Война футуризму и футуристам («совнаркомовским шутам») была объявлена по всем фронтам. На диспутах в Политехническом худой, невысокий Есенин и огромный, зычный Маяковский набрасывались друг на друга. «Вы пишете не стихи, а агитезы». Маяковский, как всегда, за словом в карман не лезет «А Вы — «кобылезы». И далее в том же духе. На литераторских посиделках Есенин публично распевал частушки:
Ах, сыпь, ах, жарь,Маяковский — бездарь.Рожа краской питана,Обокрал Уитмана.
Или:
Квас сухарный, квас янтарныйБочка старо-новая,У Васятки у КаменскогоГолова дубовая.
И ту и другую он иногда пел в присутствии тех, кому они обращены. (Маяковский демонстративно делал вид, что не замечает.)
Пастернак писал о до неприличия посредственной «свите» Маяковского. Но футуризм все-таки — явление мировое. А у русских футуристов, кроме Маяковского, был еще и Хлебников. Нельзя назвать бездарностями ни Игоря Северянина, ни Бенидикта Лившица. В то время как имажинизм без Есенина — просто ноль, в терминах математики «пустое множество». Если бы не Есенин, об имажинизме сейчас помнили бы только историки литературы, специализирующиеся на этом периоде. (Кто сейчас что знает о биокосмизме, люминизме, ничевоках, формлибризме и прочих группах и группиках 20-х гг.?)
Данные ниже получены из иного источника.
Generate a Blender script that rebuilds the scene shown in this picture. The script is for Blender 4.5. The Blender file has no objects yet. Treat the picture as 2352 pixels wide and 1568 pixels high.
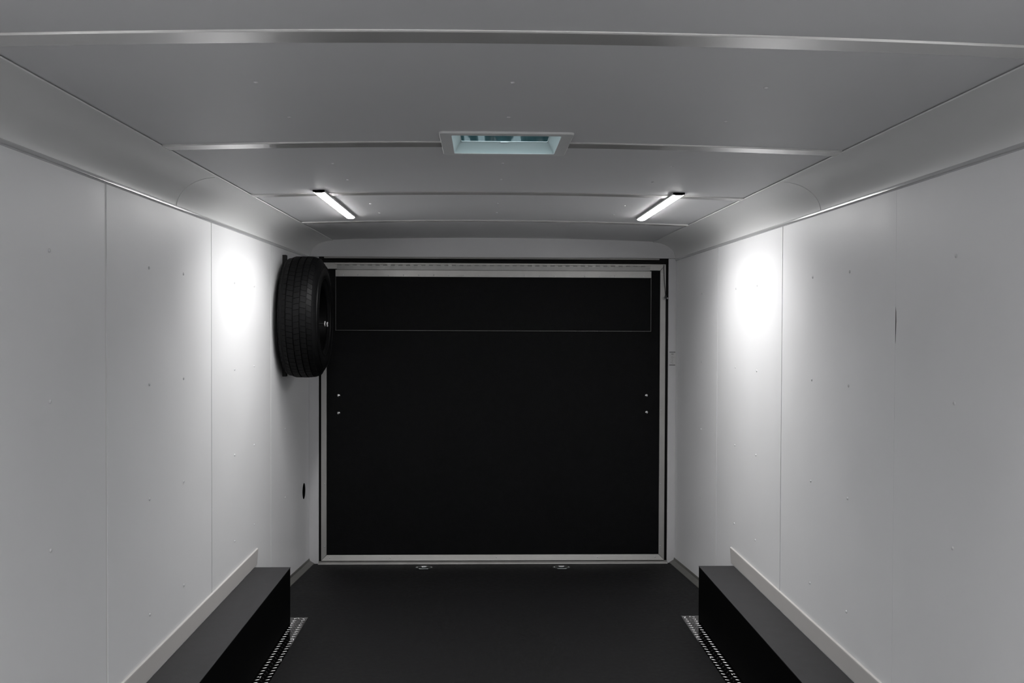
import bpy, bmesh, math, random
from mathutils import Vector, Matrix

SC = bpy.context.scene
COL = SC.collection
PI = math.pi
random.seed(7)

# ------------------------------------------------------------------ camera, world, exposure
cam_d = bpy.data.cameras.new('camera')
cam_d.sensor_width = 36.0
cam_d.lens = 2300.0 / 2352.0 * 36.0
cam_d.clip_start = 0.05
cam = bpy.data.objects.new('camera', cam_d)
COL.objects.link(cam)
YAW, PITCH, ROLL = 0.028669, -0.018239, 0.003884
fwd = Vector((math.sin(YAW) * math.cos(PITCH), math.cos(YAW) * math.cos(PITCH), math.sin(PITCH)))
r0 = Vector((math.cos(YAW), -math.sin(YAW), 0.0))
u0 = r0.cross(fwd)
rt = math.cos(ROLL) * r0 + math.sin(ROLL) * u0
up = -math.sin(ROLL) * r0 + math.cos(ROLL) * u0
M = Matrix((rt, up, -fwd)).transposed().to_4x4()
M.translation = Vector((-0.069, 0.0, 1.56))
cam.matrix_world = M
SC.camera = cam

world = bpy.data.worlds.new('world')
SC.world = world
world.use_nodes = True
bg = world.node_tree.nodes['Background']
bg.inputs['Color'].default_value = (0.82, 0.95, 1.0, 1)
bg.inputs['Strength'].default_value = 3.9

LAMP = 55.0            # radiance of the lit LED diffusers
LAMP_W, LAMP_SPREAD = 5.6, math.radians(138)   # downward beam of each LED strip

SC.view_settings.view_transform = 'Standard'
SC.view_settings.look = 'None'
SC.view_settings.exposure = 0.2
SC.view_settings.gamma = 1.0
SC.view_settings.use_curve_mapping = False
SC.cycles.max_bounces = 14
SC.cycles.diffuse_bounces = 10
SC.cycles.glossy_bounces = 5
SC.cycles.transparent_max_bounces = 8
SC.cycles.sample_clamp_indirect = 6.0
SC.cycles.caustics_reflective = False
SC.cycles.caustics_refractive = False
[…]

О значении образа в искусстве Есенин писал еще в «Ключах Марии». И он не нуждался в соавторах, помогающих сформулировать, что есть образ или — тем более — объясняющих, как следует и как не следует писать стихи. Но похоронить футуризм и занять его место в душах читателей (а когда книги практически не издавались — слушателей) ему одному было не под силу. Против команды футуристов надо было выставить команду собственную. От соратников требовался не талант (Есенину вполне хватало собственного), а напористость, наглость, оборотистость, практичность и, как сказали бы сейчас, умение «пиарить». Все эти качества, помогающие выжить в голодной и холодной Москве, он нашел в своих новых товарищах. (Все они занимали маленькие должности в большевистском аппарате.) Имажинистам удалось организовать собственное издательство. Есенин там выпустил 5 авторских книг (общим тиражом более 10 тысяч экземпляров) и участвовал во всех коллективных сборниках. Через некоторое время добьются и собственного журнала — «Гостиница для путешествующих в прекрасное». И это в годы острейшего дефицита бумаги и наступления властей на частные издательства. Другие поэты и прозаики, не обладавшие житейской сметкой имажинистов и не имевшие заслуг перед советской властью, переписывали свои произведения от руки в 2–3 экземплярах и относили их в книжную лавку, организованную М. Осоргиным. Гонорара хорошо если хватало на одну ржавую селедку. Имажинисты к Осоргину не ходили — книги издательства «Имажинисты» (а заодно и другие) продавались в двух собственных лавках. В одной торговали Шершеневич и Александр (Сандро) Кусиков, присоединившийся к имажинистам уже после выхода «Декларации», в другой — Есенин и Мариенгоф.